> **Source material**:
────────
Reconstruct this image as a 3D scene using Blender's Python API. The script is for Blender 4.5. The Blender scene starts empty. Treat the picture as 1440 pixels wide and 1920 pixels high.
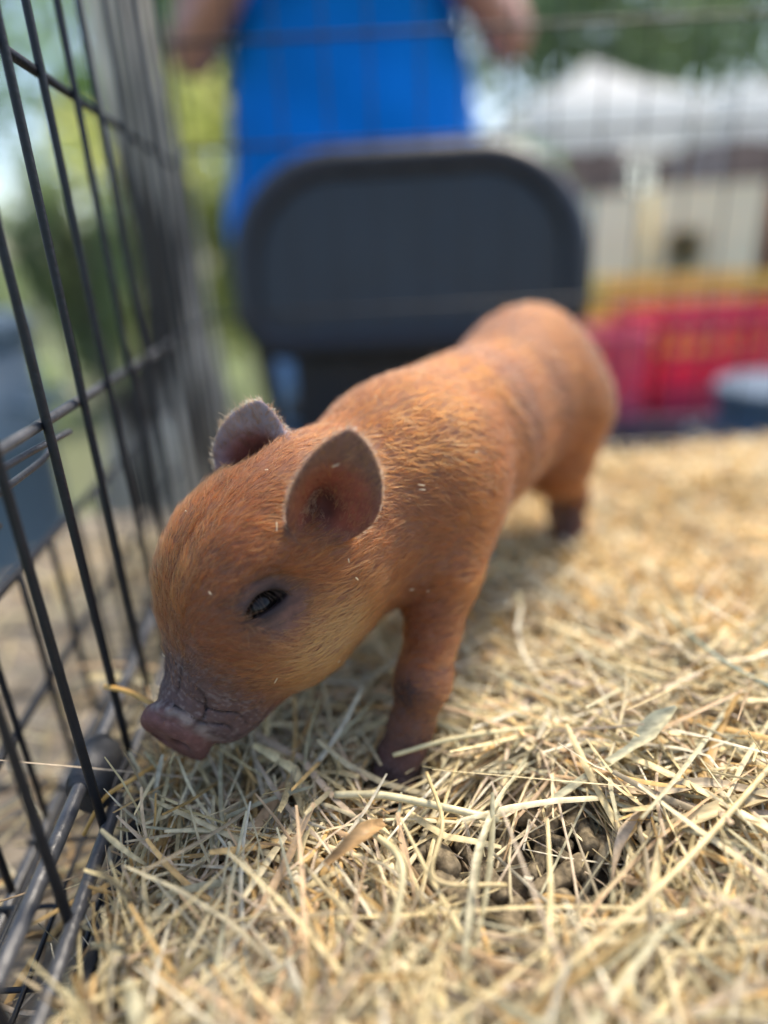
import bpy, math, random, time
import numpy as np
from mathutils import Matrix, Vector
T0=time.time()
rng=np.random.default_rng(7); random.seed(7)
S=bpy.context.scene
# ================================================================ camera
cam=bpy.data.cameras.new('camera'); camo=bpy.data.objects.new('camera',cam); S.collection.objects.link(camo)
PITCH=math.radians(22.0); ROLL=math.radians(3.0); CAMZ=.22
cf=Vector((0,math.cos(PITCH),-math.sin(PITCH))); cu0=Vector((0,math.sin(PITCH),math.cos(PITCH))); cr0=Vector((1,0,0))
cr=math.cos(ROLL)*cr0-math.sin(ROLL)*cu0; cu=math.cos(ROLL)*cu0+math.sin(ROLL)*cr0
M=Matrix.Identity(4)
for i in range(3):
    M[i][0]=cr[i]; M[i][1]=cu[i]; M[i][2]=-cf[i]
M[2][3]=CAMZ; camo.matrix_world=M
cam.sensor_fit='AUTO'; cam.sensor_width=36.0; cam.lens=22.5
cam.clip_start=.01; cam.clip_end=500
cam.dof.use_dof=True; cam.dof.focus_distance=.2495; cam.dof.aperture_fstop=1.6
S.camera=camo
# ================================================================ light
SUN_EL,SUN_AZ=math.radians(58),math.radians(38)      # azimuth measured from +y towards +x
W=bpy.data.worlds.new('World'); S.world=W; W.use_nodes=True
nt=W.node_tree; nt.nodes.clear()
sky=nt.nodes.new('ShaderNodeTexSky'); sky.sky_type='NISHITA'; sky.sun_disc=False
sky.sun_elevation=SUN_EL; sky.sun_rotation=SUN_AZ; sky.air_density=1.0; sky.dust_density=2.0; sky.ozone_density=1.0
bg=nt.nodes.new('ShaderNodeBackground'); bg.inputs[1].default_value=.12
wo=nt.nodes.new('ShaderNodeOutputWorld')
nt.links.new(sky.outputs[0],bg.inputs[0]); nt.links.new(bg.outputs[0],wo.inputs[0])
sl=bpy.data.lights.new('sun','SUN'); sl.energy=2.2; sl.angle=math.radians(14); sl.color=(1,.90,.76)
so=bpy.data.objects.new('sun',sl); S.collection.objects.link(so)
sd_=Vector((math.sin(SUN_AZ)*math.cos(SUN_EL),math.cos(SUN_AZ)*math.cos(SUN_EL),math.sin(SUN_EL)))
so.rotation_euler=sd_.to_track_quat('Z','Y').to_euler(); so.location=sd_*20
S.view_settings.view_transform='Standard'; S.view_settings.look='None'; S.view_settings.exposure=1.46; S.view_settings.gamma=1
S.view_settings.use_curve_mapping=False
S.render.engine='CYCLES'
S.cycles.use_denoising=True
S.cycles.max_bounces=8; S.cycles.transparent_max_bounces=8; S.cycles.use_adaptive_sampling=False
# ================================================================ helpers
LINK=S.collection.objects.link
def lk(nt,a,b): nt.links.new(a,b)
def mat(name,col,rough=.6,var=.25,scale=20,bump=0,bscale=80,metal=0,spec=.5,stretch=(1,1,1),col2=None,trans=0,attr=None,sheen=0,coords='Object',ramp=(.3,.7)):
    m=bpy.data.materials.new(name); m.use_nodes=True; n=m.node_tree.nodes; n.clear(); t=m.node_tree
    out=n.new('ShaderNodeOutputMaterial'); b=n.new('ShaderNodeBsdfPrincipled')
    b.inputs['Roughness'].default_value=rough; b.inputs['Metallic'].default_value=metal; b.inputs['Specular IOR Level'].default_value=spec
    tc=n.new('ShaderNodeTexCoord'); mp=n.new('ShaderNodeMapping'); mp.inputs['Scale'].default_value=stretch
    lk(t,tc.outputs[coords],mp.inputs[0])
    nz=n.new('ShaderNodeTexNoise'); nz.inputs['Scale'].default_value=scale; nz.inputs['Detail'].default_value=6; lk(t,mp.outputs[0],nz.inputs[0])
    rp=n.new('ShaderNodeValToRGB'); rp.color_ramp.elements[0].position=ramp[0]; rp.color_ramp.elements[1].position=ramp[1]
    lk(t,nz.outputs[0],rp.inputs[0])
    if attr:
        at=n.new('ShaderNodeAttribute'); at.attribute_name=attr
        rp.color_ramp.elements[0].color=(1-var,)*3+(1,); rp.color_ramp.elements[1].color=(1+var*.4,)*3+(1,)
        mx=n.new('ShaderNodeMix'); mx.data_type='RGBA'; mx.blend_type='MULTIPLY'; mx.inputs[0].default_value=1
        lk(t,at.outputs['Color'],mx.inputs[6]); lk(t,rp.outputs[0],mx.inputs[7]); c=mx.outputs[2]
    else:
        c1=tuple(x*(1-var) for x in col)+(1,); c2=(col2+(1,)) if col2 else tuple(min(1,x*(1+var)) for x in col)+(1,)
        rp.color_ramp.elements[0].color=c1; rp.color_ramp.elements[1].color=c2; c=rp.outputs[0]
    lk(t,c,b.inputs['Base Color'])
    if sheen: b.inputs['Sheen Weight'].default_value=sheen
    if bump:
        bn=n.new('ShaderNodeTexNoise'); bn.inputs['Scale'].default_value=bscale; bn.inputs['Detail'].default_value=5; lk(t,mp.outputs[0],bn.inputs[0])
        bp=n.new('ShaderNodeBump'); bp.inputs['Strength'].default_value=bump; bp.inputs['Distance'].default_value=.3/bscale
        lk(t,bn.outputs[0],bp.inputs['Height']); lk(t,bp.outputs[0],b.inputs['Normal'])
    if trans:
        tr=n.new('ShaderNodeBsdfTranslucent'); lk(t,c,tr.inputs[0]); ms=n.new('ShaderNodeMixShader'); ms.inputs[0].default_value=trans
        lk(t,b.outputs[0],ms.inputs[1]); lk(t,tr.outputs[0],ms.inputs[2]); lk(t,ms.outputs[0],out.inputs[0])
    else: lk(t,b.outputs[0],out.inputs[0])
    return m
def npmesh(name,v,q,colors=None,smooth=True):
    v=np.asarray(v,np.float32); q=np.asarray(q,np.int32); k=q.shape[1]
    me=bpy.data.meshes.new(name)
    me.vertices.add(len(v)); me.vertices.foreach_set('co',v.ravel())
    me.loops.add(q.size); me.loops.foreach_set('vertex_index',q.ravel())
    me.polygons.add(len(q)); me.polygons.foreach_set('loop_start',np.arange(0,q.size,k,dtype=np.int32))
    try: me.polygons.foreach_set('loop_total',np.full(len(q),k,dtype=np.int32))
    except Exception: pass
    me.polygons.foreach_set('use_smooth',np.full(len(q),smooth,dtype=bool))
    if colors is not None:
        a=me.color_attributes.new('Col','FLOAT_COLOR','POINT')
        c=np.ones((len(v),4),np.float32); c[:,:3]=colors; a.data.foreach_set('color',c.ravel())
    me.update(calc_edges=True); me.validate()
    return me
def obj(name,me,m=None,parent=None,loc=None,**k):
    o=bpy.data.objects.new(name,me); LINK(o)
    if m is not None and me is not None and not me.materials: me.materials.append(m)
    if parent is not None: o.parent=parent
    if loc is not None: o.location=loc
    for a,b in k.items(): o[a]=b
    return o
def thing(name,label,cat,loc=(0,0,0),rz=0,group=None):
    o=bpy.data.objects.new(name,None); LINK(o); o.location=loc; o.rotation_euler=(0,0,rz); o['label']=label; o['category']=cat
    o.empty_display_size=.02
    if group: o['group']=group
    return o
class MB:
    def __init__(s): s.v=[]; s.f=[]
    def add(s,v,f):
        n=len(s.v); s.v+= [tuple(map(float,x)) for x in v]; s.f+=[tuple(int(i)+n for i in x) for x in f]; return s
    def box(s,lo,hi,bev=0):
        (x0,y0,z0),(x1,y1,z1)=lo,hi
        if not bev:
            v=[(x,y,z) for x in (x0,x1) for y in (y0,y1) for z in (z0,z1)]
            return s.add(v,[(0,1,3,2),(4,6,7,5),(0,4,5,1),(2,3,7,6),(0,2,6,4),(1,5,7,3)])
        b=bev
        def ring(z,i): return [(x0+i+0,y0+i+b,z),(x0+i+b,y0+i,z),(x1-i-b,y0+i,z),(x1-i,y0+i+b,z),(x1-i,y1-i-b,z),(x1-i-b,y1-i,z),(x0+i+b,y1-i,z),(x0+i,y1-i-b,z)]
        R=[ring(z0,b*.6),ring(z0+b,0),ring(z1-b,0),ring(z1,b*.6)]
        v=sum(R,[]); f=[tuple(range(7,-1,-1)),tuple(range(24,32))]
        for k in range(3):
            for i in range(8): f.append((k*8+i,k*8+(i+1)%8,k*8+8+(i+1)%8,k*8+8+i))
        return s.add(v,f)
    def tube(s,pts,r,n=8,closed=False,cap=True):
        P=np.array(pts,float); K=len(P); rr=np.broadcast_to(np.asarray(r,float),(K,))
        if closed: t=np.roll(P,-1,0)-np.roll(P,1,0)
        else: t=np.gradient(P,axis=0)
        t/=np.linalg.norm(t,axis=1)[:,None]+1e-12
        a=np.array((0,0,1.)) if abs(t[0][2])<.9 else np.array((1.,0,0))
        v=[]
        for i in range(K):
            x=np.cross(t[i],a); x/=np.linalg.norm(x)+1e-12; a=np.cross(x,t[i]); 
            for k in range(n):
                g=2*math.pi*k/n; v.append(P[i]+rr[i]*(math.cos(g)*x+math.sin(g)*a))
        f=[]
        for i in range(K if closed else K-1):
            j=(i+1)%K
            for k in range(n): f.append((i*n+k,i*n+(k+1)%n,j*n+(k+1)%n,j*n+k))
        if cap and not closed: f+= [tuple(range(n-1,-1,-1)),tuple(range((K-1)*n,K*n))]
        return s.add(v,f)
    def lathe(s,prof,n=24,c=(0,0,0)):
        v=[(c[0]+r*math.cos(2*math.pi*k/n),c[1]+r*math.sin(2*math.pi*k/n),c[2]+z) for r,z in prof for k in range(n)]
        f=[(i*n+k,i*n+(k+1)%n,(i+1)*n+(k+1)%n,(i+1)*n+k) for i in range(len(prof)-1) for k in range(n)]
        f+=[tuple(range(n-1,-1,-1)),tuple(range((len(prof)-1)*n,len(prof)*n))]
        return s.add(v,f)
    def mesh(s,name,smooth=False):
        me=bpy.data.meshes.new(name); me.from_pydata(s.v,[],s.f)
        me.polygons.foreach_set('use_smooth',[smooth]*len(me.polygons)); me.update(); return me
    def build(s,name,m,parent=None,smooth=False,**k): return obj(name,s.mesh(name,smooth),m,parent,**k)
def spline(pts,n):
    P=np.array(pts,float); P=np.vstack([2*P[0]-P[1],P,2*P[-1]-P[-2]]); out=[]
    K=len(pts)-1
    for i in range(n+1):
        t=i/n*K; k=min(int(t),K-1); t-=k; a,b,c,d=P[k:k+4]
        out.append(.5*(2*b+(c-a)*t+(2*a-5*b+4*c-d)*t*t+(3*b-a-3*c+d)*t**3))
    return np.array(out)
def vnoise(p,f,seed=0):
    p=np.asarray(p)*f+seed*13.7
    return (np.sin(p[...,0]*1.3+1.7*np.sin(p[...,1]*.9+p[...,2]))+np.sin(p[...,1]*1.7+1.3*np.sin(p[...,2]*1.1+p[...,0]*.7))+np.sin(p[...,2]*1.5+1.5*np.sin(p[...,0]*1.2-p[...,1]*.6)))/3
GZ=-.5      # the ground beside the raised pen
f32=np.float32
def V(*a): return np.array(a,dtype=f32)
def nrm(v):
    v=np.asarray(v,dtype=f32); return v/np.linalg.norm(v)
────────
> **Objective**:
Using the listing above, pull out all lines that hold the word "scene".

> **Solution below**:
Reconstruct this image as a 3D scene using Blender's Python API. The script is for Blender 4.5. The Blender scene starts empty. Treat the picture as 1440 pixels wide and 1920 pixels high.
S=bpy.context.scene